* REQUIREMENTS: Restate the whole listing exactly.

---- DATA EXTRACT

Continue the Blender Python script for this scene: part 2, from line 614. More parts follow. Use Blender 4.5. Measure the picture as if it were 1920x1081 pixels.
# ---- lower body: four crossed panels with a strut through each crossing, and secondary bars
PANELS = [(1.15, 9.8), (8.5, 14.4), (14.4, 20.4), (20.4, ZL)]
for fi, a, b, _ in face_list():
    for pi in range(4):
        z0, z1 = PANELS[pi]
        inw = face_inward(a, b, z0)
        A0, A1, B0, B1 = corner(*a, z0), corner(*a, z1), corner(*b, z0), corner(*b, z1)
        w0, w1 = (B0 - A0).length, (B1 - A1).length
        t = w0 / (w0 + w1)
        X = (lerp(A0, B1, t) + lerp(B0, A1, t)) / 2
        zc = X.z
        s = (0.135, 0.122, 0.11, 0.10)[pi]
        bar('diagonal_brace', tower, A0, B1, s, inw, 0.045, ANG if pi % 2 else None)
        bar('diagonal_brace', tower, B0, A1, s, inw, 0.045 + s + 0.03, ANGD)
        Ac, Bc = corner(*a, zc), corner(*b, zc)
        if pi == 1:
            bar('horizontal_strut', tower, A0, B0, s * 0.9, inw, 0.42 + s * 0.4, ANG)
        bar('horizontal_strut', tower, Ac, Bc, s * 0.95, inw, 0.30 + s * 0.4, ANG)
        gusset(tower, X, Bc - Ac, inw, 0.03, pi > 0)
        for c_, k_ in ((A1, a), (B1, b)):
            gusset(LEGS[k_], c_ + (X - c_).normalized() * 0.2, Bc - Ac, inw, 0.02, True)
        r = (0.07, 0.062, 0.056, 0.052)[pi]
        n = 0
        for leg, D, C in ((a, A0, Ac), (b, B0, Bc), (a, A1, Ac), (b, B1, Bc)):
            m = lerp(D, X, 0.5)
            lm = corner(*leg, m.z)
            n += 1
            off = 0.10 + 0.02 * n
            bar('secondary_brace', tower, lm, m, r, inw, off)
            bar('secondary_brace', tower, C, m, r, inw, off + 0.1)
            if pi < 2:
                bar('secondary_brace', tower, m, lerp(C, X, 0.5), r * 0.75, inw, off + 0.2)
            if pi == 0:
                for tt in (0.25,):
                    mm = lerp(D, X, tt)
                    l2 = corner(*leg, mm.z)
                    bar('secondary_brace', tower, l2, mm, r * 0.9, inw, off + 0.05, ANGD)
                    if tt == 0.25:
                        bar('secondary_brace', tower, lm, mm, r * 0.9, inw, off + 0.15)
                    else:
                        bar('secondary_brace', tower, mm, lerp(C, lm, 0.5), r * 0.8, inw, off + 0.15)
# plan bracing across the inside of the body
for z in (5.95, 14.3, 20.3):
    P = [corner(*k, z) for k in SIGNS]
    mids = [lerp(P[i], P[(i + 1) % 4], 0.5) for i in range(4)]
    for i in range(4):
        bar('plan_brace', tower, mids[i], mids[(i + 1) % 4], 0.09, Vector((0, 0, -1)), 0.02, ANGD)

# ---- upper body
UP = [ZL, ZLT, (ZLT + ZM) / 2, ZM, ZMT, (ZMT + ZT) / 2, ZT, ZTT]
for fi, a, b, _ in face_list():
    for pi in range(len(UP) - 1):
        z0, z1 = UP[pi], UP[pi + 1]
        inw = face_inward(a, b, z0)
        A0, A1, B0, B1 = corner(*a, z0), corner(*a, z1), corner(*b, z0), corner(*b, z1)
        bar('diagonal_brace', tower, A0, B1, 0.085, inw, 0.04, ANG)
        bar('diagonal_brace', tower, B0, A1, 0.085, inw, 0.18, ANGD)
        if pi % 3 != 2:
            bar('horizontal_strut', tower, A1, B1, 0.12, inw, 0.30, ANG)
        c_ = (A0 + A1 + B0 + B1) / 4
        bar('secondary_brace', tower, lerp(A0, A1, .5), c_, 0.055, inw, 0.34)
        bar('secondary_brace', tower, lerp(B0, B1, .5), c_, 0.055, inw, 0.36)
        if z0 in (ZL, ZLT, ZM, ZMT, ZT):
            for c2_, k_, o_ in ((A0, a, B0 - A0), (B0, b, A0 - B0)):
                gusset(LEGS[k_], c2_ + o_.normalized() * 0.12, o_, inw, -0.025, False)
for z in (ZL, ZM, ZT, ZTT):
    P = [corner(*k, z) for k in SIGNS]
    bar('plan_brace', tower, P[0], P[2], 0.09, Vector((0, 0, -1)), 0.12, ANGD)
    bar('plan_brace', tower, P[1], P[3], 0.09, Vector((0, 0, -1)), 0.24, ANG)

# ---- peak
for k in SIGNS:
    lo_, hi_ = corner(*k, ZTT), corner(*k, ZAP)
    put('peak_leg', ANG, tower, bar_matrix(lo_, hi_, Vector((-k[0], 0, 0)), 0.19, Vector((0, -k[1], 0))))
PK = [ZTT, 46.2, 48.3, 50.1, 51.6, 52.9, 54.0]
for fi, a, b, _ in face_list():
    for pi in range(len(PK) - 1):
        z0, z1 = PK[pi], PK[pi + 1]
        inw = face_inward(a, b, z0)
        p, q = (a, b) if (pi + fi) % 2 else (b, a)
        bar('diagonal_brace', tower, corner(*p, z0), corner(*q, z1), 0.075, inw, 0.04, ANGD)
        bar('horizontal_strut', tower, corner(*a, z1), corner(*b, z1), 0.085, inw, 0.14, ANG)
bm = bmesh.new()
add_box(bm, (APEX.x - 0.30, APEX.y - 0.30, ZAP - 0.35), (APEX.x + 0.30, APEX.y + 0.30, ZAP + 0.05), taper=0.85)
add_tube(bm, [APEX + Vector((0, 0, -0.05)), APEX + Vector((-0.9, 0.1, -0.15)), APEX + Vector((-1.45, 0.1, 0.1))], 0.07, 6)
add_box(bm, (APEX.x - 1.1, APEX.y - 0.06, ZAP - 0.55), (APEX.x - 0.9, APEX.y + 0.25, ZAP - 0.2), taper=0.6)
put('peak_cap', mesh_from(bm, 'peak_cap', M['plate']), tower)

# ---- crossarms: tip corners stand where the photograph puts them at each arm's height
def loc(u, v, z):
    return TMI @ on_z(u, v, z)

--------

* ANSWER TO THE EXERCISE:
Continue the Blender Python script for this scene: part 2, from line 614. More parts follow. Use Blender 4.5. Measure the picture as if it were 1920x1081 pixels.
# ---- lower body: four crossed panels with a strut through each crossing, and secondary bars
PANELS = [(1.15, 9.8), (8.5, 14.4), (14.4, 20.4), (20.4, ZL)]
for fi, a, b, _ in face_list():
    for pi in range(4):
        z0, z1 = PANELS[pi]
        inw = face_inward(a, b, z0)
        A0, A1, B0, B1 = corner(*a, z0), corner(*a, z1), corner(*b, z0), corner(*b, z1)
        w0, w1 = (B0 - A0).length, (B1 - A1).length
        t = w0 / (w0 + w1)
        X = (lerp(A0, B1, t) + lerp(B0, A1, t)) / 2
        zc = X.z
        s = (0.135, 0.122, 0.11, 0.10)[pi]
        bar('diagonal_brace', tower, A0, B1, s, inw, 0.045, ANG if pi % 2 else None)
        bar('diagonal_brace', tower, B0, A1, s, inw, 0.045 + s + 0.03, ANGD)
        Ac, Bc = corner(*a, zc), corner(*b, zc)
        if pi == 1:
            bar('horizontal_strut', tower, A0, B0, s * 0.9, inw, 0.42 + s * 0.4, ANG)
        bar('horizontal_strut', tower, Ac, Bc, s * 0.95, inw, 0.30 + s * 0.4, ANG)
        gusset(tower, X, Bc - Ac, inw, 0.03, pi > 0)
        for c_, k_ in ((A1, a), (B1, b)):
            gusset(LEGS[k_], c_ + (X - c_).normalized() * 0.2, Bc - Ac, inw, 0.02, True)
        r = (0.07, 0.062, 0.056, 0.052)[pi]
        n = 0
        for leg, D, C in ((a, A0, Ac), (b, B0, Bc), (a, A1, Ac), (b, B1, Bc)):
            m = lerp(D, X, 0.5)
            lm = corner(*leg, m.z)
            n += 1
            off = 0.10 + 0.02 * n
            bar('secondary_brace', tower, lm, m, r, inw, off)
            bar('secondary_brace', tower, C, m, r, inw, off + 0.1)
            if pi < 2:
                bar('secondary_brace', tower, m, lerp(C, X, 0.5), r * 0.75, inw, off + 0.2)
            if pi == 0:
                for tt in (0.25,):
                    mm = lerp(D, X, tt)
                    l2 = corner(*leg, mm.z)
                    bar('secondary_brace', tower, l2, mm, r * 0.9, inw, off + 0.05, ANGD)
                    if tt == 0.25:
                        bar('secondary_brace', tower, lm, mm, r * 0.9, inw, off + 0.15)
                    else:
                        bar('secondary_brace', tower, mm, lerp(C, lm, 0.5), r * 0.8, inw, off + 0.15)
# plan bracing across the inside of the body
for z in (5.95, 14.3, 20.3):
    P = [corner(*k, z) for k in SIGNS]
    mids = [lerp(P[i], P[(i + 1) % 4], 0.5) for i in range(4)]
    for i in range(4):
        bar('plan_brace', tower, mids[i], mids[(i + 1) % 4], 0.09, Vector((0, 0, -1)), 0.02, ANGD)

# ---- upper body
UP = [ZL, ZLT, (ZLT + ZM) / 2, ZM, ZMT, (ZMT + ZT) / 2, ZT, ZTT]
for fi, a, b, _ in face_list():
    for pi in range(len(UP) - 1):
        z0, z1 = UP[pi], UP[pi + 1]
        inw = face_inward(a, b, z0)
        A0, A1, B0, B1 = corner(*a, z0), corner(*a, z1), corner(*b, z0), corner(*b, z1)
        bar('diagonal_brace', tower, A0, B1, 0.085, inw, 0.04, ANG)
        bar('diagonal_brace', tower, B0, A1, 0.085, inw, 0.18, ANGD)
        if pi % 3 != 2:
            bar('horizontal_strut', tower, A1, B1, 0.12, inw, 0.30, ANG)
        c_ = (A0 + A1 + B0 + B1) / 4
        bar('secondary_brace', tower, lerp(A0, A1, .5), c_, 0.055, inw, 0.34)
        bar('secondary_brace', tower, lerp(B0, B1, .5), c_, 0.055, inw, 0.36)
        if z0 in (ZL, ZLT, ZM, ZMT, ZT):
            for c2_, k_, o_ in ((A0, a, B0 - A0), (B0, b, A0 - B0)):
                gusset(LEGS[k_], c2_ + o_.normalized() * 0.12, o_, inw, -0.025, False)
for z in (ZL, ZM, ZT, ZTT):
    P = [corner(*k, z) for k in SIGNS]
    bar('plan_brace', tower, P[0], P[2], 0.09, Vector((0, 0, -1)), 0.12, ANGD)
    bar('plan_brace', tower, P[1], P[3], 0.09, Vector((0, 0, -1)), 0.24, ANG)

# ---- peak
for k in SIGNS:
    lo_, hi_ = corner(*k, ZTT), corner(*k, ZAP)
    put('peak_leg', ANG, tower, bar_matrix(lo_, hi_, Vector((-k[0], 0, 0)), 0.19, Vector((0, -k[1], 0))))
PK = [ZTT, 46.2, 48.3, 50.1, 51.6, 52.9, 54.0]
for fi, a, b, _ in face_list():
    for pi in range(len(PK) - 1):
        z0, z1 = PK[pi], PK[pi + 1]
        inw = face_inward(a, b, z0)
        p, q = (a, b) if (pi + fi) % 2 else (b, a)
        bar('diagonal_brace', tower, corner(*p, z0), corner(*q, z1), 0.075, inw, 0.04, ANGD)
        bar('horizontal_strut', tower, corner(*a, z1), corner(*b, z1), 0.085, inw, 0.14, ANG)
bm = bmesh.new()
add_box(bm, (APEX.x - 0.30, APEX.y - 0.30, ZAP - 0.35), (APEX.x + 0.30, APEX.y + 0.30, ZAP + 0.05), taper=0.85)
add_tube(bm, [APEX + Vector((0, 0, -0.05)), APEX + Vector((-0.9, 0.1, -0.15)), APEX + Vector((-1.45, 0.1, 0.1))], 0.07, 6)
add_box(bm, (APEX.x - 1.1, APEX.y - 0.06, ZAP - 0.55), (APEX.x - 0.9, APEX.y + 0.25, ZAP - 0.2), taper=0.6)
put('peak_cap', mesh_from(bm, 'peak_cap', M['plate']), tower)

# ---- crossarms: tip corners stand where the photograph puts them at each arm's height
def loc(u, v, z):
    return TMI @ on_z(u, v, z)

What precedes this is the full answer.